Quem viveu essa guerra de trincheiras, a Grande Guerra, como André Brun, foi subjugado por ela. O homem encontrara, enfim, o seu dominador, o anti-homem. Os derrotados dos dois lados, alemães como Erich Maria Remarque (A Oeste nada de Novo) e Ernst Junger (Tempestades de Aço) ou franceses, Blaise Cendrars (A Mão Cortada), Henri Barbusse (O Fogo), Roland Dorgelès (As Cruzes de Madeira), ambos, viram a enormidade e transmitiram-na. Dalton Trumbo escreveu e dirigiu, em 1971, uma obra-prima antimilitarista do cinema (E Deram-lhe Uma Espingarda) e Pierre Lemaitre ganhou, em 2013, o Goncourt, com o comovente romance Até Nos Vermos Lá em cima. Outros, Como Louis-Ferdinand Céline, interiorizaram a Grande Guerra, em que foi ferido, criando um seu universo próprio, pessimista e absurdo (Viagem ao Fim da Noite).

Os americanos Ernst Hemingway e John dos Passos fizeram aquela guerra, como condutores ou maqueiros de ambulâncias, no norte de Itália, mas não era "aquela" guerra. Era guerra, e perigosa como todas, Hemingway foi ferido, mas não foi na guerra absoluta e concentracionária das trincheiras. Gertrud Stein, judia americana que vivia em Paris, cunhou o termo de "Geração Perdida", para aqueles que na década de 20, alguns antigos combatentes da Grande Guerra, outros não, escritores americanos exilados em França, todos marcados pelo anúncio desesperado do que somos capazes. Hemingway escreveu, em 1926, O Sol Nasce Sempre(Fiesta), onde, na epígrafe, alude à Geração Perdida. Três anos depois, da sua experiência de guerra, ele escreve O Adeus às Armas, o seu primeiro grande sucesso internacional.
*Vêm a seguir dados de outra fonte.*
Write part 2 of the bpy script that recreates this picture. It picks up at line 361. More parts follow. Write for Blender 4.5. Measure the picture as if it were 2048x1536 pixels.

De trás da sua guerra, uma história de amor - uma convivência contraditória, o amor e o mal absoluto da Grande Guerra.

Contradição mesmo? Voltem a André Brun, verdadeiro combatente entre a malta das trincheiras. Um dia, a páginas tantas, ele descreve-nos, à luz do poente, que "um grande cavalo preto arrasta o arado sobre o qual se senta, cachimbando, um velho de cabelos brancos." Um velho camponês flamengo, entre ex-camponeses transmontanos e ex-camponeses bávaros, lembrando-lhes, a esses jovens perdidos, que talvez ainda viessem a ter outra oportunidade.